Scripts that build scenes:

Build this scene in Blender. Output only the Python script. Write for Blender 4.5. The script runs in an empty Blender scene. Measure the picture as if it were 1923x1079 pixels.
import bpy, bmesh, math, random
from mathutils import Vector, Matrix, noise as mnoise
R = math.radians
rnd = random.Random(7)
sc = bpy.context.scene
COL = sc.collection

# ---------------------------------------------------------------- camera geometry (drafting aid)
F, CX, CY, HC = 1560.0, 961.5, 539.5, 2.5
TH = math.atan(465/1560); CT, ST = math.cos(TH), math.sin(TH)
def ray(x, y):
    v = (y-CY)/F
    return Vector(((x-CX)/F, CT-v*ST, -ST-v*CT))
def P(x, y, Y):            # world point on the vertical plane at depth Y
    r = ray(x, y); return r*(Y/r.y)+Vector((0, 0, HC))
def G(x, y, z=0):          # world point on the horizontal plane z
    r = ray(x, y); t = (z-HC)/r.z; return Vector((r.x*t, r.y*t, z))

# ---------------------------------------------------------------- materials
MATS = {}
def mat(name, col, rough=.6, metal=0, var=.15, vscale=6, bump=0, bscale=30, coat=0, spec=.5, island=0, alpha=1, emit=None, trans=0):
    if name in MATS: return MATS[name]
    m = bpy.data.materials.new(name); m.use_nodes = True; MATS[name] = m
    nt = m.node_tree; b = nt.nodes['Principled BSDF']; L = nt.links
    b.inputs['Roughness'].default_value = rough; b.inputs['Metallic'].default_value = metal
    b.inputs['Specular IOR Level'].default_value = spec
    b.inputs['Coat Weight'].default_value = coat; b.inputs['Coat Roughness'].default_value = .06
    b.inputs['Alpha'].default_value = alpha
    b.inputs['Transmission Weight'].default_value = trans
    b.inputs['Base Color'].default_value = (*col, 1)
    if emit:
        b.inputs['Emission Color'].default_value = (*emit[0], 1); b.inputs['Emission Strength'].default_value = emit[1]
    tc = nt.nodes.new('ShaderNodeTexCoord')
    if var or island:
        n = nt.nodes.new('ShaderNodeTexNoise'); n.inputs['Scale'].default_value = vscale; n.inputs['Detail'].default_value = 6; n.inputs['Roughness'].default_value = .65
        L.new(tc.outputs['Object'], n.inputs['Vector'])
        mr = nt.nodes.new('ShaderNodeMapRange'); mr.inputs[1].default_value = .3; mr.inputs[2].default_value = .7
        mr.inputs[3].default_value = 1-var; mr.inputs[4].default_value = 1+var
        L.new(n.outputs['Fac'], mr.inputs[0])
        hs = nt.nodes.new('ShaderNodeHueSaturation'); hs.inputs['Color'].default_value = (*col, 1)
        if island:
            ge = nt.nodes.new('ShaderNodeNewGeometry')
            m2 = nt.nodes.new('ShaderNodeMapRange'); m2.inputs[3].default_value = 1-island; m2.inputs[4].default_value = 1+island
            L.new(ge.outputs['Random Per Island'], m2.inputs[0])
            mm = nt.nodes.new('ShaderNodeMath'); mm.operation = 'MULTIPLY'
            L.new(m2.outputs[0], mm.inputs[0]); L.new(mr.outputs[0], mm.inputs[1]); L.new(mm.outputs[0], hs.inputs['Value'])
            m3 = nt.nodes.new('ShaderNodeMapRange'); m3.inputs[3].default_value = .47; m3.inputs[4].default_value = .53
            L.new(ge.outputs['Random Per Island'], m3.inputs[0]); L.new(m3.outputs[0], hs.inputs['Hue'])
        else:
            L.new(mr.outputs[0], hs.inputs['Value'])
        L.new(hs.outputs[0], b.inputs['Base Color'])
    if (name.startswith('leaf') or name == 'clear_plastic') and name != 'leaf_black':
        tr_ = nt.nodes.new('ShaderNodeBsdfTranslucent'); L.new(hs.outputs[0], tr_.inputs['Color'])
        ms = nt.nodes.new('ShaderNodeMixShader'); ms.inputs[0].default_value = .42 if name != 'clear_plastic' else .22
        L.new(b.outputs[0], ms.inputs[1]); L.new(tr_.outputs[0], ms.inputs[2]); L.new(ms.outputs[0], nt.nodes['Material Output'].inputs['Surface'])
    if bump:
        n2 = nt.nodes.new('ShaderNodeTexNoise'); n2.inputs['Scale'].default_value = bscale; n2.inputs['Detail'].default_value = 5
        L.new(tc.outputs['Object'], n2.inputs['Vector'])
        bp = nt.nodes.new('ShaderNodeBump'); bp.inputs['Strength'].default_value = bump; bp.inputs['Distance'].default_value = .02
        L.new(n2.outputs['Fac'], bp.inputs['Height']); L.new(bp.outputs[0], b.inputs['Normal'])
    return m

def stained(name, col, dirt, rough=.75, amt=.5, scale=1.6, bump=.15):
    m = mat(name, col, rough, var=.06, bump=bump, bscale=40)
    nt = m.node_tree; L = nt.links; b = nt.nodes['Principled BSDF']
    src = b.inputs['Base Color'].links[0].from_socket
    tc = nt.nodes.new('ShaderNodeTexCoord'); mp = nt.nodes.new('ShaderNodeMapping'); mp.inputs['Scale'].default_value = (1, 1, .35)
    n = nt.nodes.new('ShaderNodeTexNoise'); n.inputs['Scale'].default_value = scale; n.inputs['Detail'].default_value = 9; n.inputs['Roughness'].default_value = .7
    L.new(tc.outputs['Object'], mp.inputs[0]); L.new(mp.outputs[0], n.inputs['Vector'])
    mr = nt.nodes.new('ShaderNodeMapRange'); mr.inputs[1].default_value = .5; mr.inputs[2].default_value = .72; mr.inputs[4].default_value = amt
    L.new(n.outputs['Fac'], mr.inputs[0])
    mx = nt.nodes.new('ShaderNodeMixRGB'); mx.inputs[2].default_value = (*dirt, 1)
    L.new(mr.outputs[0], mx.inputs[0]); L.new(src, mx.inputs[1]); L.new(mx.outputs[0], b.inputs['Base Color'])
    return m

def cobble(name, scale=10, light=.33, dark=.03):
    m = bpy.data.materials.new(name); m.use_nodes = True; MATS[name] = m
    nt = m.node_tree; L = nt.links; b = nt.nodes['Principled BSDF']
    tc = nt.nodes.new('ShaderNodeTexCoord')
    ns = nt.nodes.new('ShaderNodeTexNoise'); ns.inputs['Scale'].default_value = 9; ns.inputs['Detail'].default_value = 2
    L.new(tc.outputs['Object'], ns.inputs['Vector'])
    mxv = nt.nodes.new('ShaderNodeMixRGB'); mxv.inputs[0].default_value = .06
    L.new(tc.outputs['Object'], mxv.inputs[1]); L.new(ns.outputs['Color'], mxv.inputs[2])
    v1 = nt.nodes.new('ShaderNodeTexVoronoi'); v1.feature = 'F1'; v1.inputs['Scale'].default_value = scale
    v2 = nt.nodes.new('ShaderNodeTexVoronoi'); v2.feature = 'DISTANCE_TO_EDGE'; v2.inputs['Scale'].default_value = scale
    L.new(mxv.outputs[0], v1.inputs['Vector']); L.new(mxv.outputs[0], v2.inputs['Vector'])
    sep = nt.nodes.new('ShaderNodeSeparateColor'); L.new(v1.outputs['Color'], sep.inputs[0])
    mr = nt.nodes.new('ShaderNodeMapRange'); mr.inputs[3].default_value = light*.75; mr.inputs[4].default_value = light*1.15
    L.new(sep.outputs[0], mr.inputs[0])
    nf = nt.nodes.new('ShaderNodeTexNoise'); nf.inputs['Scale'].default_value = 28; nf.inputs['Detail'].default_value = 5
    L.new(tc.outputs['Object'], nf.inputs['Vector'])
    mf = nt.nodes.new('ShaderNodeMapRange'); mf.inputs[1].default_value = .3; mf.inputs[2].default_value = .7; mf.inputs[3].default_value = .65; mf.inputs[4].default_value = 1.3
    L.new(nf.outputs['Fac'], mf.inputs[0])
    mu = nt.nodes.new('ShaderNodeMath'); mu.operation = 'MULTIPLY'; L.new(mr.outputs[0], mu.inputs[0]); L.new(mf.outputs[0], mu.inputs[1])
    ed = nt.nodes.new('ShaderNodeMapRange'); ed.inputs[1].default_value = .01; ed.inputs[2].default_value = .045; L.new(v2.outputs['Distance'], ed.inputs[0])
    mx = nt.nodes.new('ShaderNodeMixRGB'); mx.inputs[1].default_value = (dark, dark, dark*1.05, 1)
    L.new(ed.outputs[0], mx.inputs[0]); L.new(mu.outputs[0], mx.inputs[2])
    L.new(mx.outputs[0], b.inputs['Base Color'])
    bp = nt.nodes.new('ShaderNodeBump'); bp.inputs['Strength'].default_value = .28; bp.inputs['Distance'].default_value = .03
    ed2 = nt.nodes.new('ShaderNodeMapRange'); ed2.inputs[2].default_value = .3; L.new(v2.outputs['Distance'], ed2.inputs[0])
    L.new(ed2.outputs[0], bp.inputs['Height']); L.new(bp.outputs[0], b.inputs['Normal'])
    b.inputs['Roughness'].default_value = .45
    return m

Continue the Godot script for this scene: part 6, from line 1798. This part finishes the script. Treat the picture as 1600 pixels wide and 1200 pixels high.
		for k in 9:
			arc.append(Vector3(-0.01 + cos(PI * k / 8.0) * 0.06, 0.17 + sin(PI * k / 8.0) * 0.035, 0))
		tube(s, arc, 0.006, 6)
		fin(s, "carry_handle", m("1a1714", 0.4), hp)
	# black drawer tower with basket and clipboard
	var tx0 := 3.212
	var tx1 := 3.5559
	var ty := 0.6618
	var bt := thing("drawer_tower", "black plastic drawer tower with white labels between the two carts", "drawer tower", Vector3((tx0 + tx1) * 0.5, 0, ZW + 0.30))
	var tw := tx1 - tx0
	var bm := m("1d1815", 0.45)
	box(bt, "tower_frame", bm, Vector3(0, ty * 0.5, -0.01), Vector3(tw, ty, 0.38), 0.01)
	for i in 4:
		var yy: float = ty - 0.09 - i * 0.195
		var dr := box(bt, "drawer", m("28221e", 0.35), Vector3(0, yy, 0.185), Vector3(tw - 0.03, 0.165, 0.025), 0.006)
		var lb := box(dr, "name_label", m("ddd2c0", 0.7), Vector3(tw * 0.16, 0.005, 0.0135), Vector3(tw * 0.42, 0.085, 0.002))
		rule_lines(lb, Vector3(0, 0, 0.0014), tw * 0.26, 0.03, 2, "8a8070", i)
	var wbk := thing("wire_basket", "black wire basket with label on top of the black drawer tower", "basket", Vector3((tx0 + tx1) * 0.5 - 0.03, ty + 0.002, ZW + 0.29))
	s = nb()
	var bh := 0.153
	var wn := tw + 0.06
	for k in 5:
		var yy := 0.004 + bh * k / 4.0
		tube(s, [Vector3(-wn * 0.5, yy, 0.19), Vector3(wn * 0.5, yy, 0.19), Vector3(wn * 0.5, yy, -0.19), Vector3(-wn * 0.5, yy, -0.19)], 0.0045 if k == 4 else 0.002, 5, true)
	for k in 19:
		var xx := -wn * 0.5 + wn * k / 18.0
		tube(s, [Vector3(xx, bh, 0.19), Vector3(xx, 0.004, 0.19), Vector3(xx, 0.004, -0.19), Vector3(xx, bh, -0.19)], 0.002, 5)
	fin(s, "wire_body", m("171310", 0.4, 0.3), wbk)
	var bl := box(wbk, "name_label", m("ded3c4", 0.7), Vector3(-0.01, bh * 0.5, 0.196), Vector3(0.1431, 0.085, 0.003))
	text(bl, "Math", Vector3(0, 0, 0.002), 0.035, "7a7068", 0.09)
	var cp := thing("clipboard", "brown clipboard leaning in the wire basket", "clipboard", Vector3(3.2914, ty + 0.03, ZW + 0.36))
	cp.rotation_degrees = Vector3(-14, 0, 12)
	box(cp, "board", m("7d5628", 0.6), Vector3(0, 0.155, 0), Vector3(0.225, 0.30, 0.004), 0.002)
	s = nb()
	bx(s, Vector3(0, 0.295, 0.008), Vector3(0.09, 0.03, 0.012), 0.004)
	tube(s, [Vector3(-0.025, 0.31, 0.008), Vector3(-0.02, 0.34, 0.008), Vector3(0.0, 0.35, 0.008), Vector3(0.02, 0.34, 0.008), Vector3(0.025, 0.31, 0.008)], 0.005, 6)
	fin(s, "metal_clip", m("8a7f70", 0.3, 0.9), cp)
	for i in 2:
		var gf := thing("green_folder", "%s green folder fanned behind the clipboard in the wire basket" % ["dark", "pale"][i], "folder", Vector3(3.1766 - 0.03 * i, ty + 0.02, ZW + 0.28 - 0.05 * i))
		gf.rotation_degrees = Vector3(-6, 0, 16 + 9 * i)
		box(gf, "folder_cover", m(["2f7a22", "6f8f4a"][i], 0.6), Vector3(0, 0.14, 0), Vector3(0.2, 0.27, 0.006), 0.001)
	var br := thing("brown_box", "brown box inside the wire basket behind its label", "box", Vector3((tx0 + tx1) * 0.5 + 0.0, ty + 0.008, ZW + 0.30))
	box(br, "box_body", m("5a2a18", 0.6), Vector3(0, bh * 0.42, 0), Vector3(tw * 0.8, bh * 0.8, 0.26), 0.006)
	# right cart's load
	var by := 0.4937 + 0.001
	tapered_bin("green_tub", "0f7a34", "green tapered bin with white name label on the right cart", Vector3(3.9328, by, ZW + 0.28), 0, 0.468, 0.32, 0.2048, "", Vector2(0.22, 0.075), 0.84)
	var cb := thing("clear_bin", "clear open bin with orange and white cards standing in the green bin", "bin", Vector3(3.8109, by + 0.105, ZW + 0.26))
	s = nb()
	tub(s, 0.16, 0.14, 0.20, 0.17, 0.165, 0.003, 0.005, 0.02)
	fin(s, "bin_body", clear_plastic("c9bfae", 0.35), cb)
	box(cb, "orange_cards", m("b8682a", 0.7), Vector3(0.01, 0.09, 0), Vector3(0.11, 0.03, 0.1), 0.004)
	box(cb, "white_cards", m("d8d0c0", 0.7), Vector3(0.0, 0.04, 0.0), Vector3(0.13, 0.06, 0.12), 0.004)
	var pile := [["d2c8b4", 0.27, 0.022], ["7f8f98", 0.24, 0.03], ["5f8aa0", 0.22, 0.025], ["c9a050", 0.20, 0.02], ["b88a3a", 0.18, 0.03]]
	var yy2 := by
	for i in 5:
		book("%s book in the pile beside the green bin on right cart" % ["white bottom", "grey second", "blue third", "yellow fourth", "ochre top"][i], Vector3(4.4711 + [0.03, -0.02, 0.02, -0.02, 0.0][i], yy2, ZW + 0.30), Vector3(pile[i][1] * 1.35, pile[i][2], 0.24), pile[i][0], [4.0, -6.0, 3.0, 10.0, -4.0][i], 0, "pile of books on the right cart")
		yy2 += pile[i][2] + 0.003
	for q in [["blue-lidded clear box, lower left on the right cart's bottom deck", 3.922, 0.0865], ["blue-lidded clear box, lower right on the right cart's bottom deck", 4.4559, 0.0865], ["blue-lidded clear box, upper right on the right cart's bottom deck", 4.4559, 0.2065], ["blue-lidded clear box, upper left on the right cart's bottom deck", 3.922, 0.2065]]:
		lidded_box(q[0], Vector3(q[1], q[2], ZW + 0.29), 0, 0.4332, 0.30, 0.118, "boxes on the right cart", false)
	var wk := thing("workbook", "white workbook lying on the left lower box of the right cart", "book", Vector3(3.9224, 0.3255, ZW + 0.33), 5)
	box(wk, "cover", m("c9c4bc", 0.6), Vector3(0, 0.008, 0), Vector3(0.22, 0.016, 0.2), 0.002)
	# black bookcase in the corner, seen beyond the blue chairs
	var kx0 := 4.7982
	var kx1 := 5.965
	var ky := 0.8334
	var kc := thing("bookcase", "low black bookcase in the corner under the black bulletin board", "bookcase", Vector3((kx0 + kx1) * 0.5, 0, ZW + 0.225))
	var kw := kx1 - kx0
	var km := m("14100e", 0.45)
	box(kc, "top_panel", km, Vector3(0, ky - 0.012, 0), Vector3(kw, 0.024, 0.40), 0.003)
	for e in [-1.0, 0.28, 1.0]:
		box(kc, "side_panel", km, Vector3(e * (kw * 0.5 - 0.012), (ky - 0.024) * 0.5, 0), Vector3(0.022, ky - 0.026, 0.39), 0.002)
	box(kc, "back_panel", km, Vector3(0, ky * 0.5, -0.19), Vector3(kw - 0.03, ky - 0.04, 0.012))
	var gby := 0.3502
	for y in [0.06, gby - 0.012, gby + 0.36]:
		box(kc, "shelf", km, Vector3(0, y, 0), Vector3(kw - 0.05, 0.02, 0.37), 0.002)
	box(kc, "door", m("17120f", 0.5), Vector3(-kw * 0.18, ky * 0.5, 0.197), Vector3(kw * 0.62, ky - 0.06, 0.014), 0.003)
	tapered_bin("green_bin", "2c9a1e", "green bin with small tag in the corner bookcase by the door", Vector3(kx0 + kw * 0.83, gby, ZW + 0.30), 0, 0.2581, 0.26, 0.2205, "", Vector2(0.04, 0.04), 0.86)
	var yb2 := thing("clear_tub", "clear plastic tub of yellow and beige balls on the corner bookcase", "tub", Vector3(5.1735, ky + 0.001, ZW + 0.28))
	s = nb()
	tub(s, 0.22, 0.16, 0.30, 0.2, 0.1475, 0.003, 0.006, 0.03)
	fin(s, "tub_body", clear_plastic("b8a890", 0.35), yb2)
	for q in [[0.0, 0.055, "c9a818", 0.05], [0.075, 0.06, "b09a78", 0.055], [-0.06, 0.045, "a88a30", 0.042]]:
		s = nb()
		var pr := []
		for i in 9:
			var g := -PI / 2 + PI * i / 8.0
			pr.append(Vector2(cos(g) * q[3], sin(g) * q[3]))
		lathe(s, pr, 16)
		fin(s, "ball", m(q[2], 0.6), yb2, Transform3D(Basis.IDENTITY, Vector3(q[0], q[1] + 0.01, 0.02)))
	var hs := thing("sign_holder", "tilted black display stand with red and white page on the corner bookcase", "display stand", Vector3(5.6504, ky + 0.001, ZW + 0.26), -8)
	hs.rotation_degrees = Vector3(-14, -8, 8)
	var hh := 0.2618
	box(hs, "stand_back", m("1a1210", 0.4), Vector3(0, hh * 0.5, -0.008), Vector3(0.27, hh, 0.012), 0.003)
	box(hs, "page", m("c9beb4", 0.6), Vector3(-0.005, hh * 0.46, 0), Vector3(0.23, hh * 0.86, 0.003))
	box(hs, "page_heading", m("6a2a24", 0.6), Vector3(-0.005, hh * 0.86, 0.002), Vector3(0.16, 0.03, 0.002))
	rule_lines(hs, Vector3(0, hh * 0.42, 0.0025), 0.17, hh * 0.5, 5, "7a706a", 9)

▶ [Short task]
Starting at the first line of the records above, please copy each line exactly until you reach the line containing "COL = sc.collection". Include that line and stop there.

▶ [Answer to this task]
Build this scene in Blender. Output only the Python script. Write for Blender 4.5. The script runs in an empty Blender scene. Measure the picture as if it were 1923x1079 pixels.
import bpy, bmesh, math, random
from mathutils import Vector, Matrix, noise as mnoise
R = math.radians
rnd = random.Random(7)
sc = bpy.context.scene
COL = sc.collection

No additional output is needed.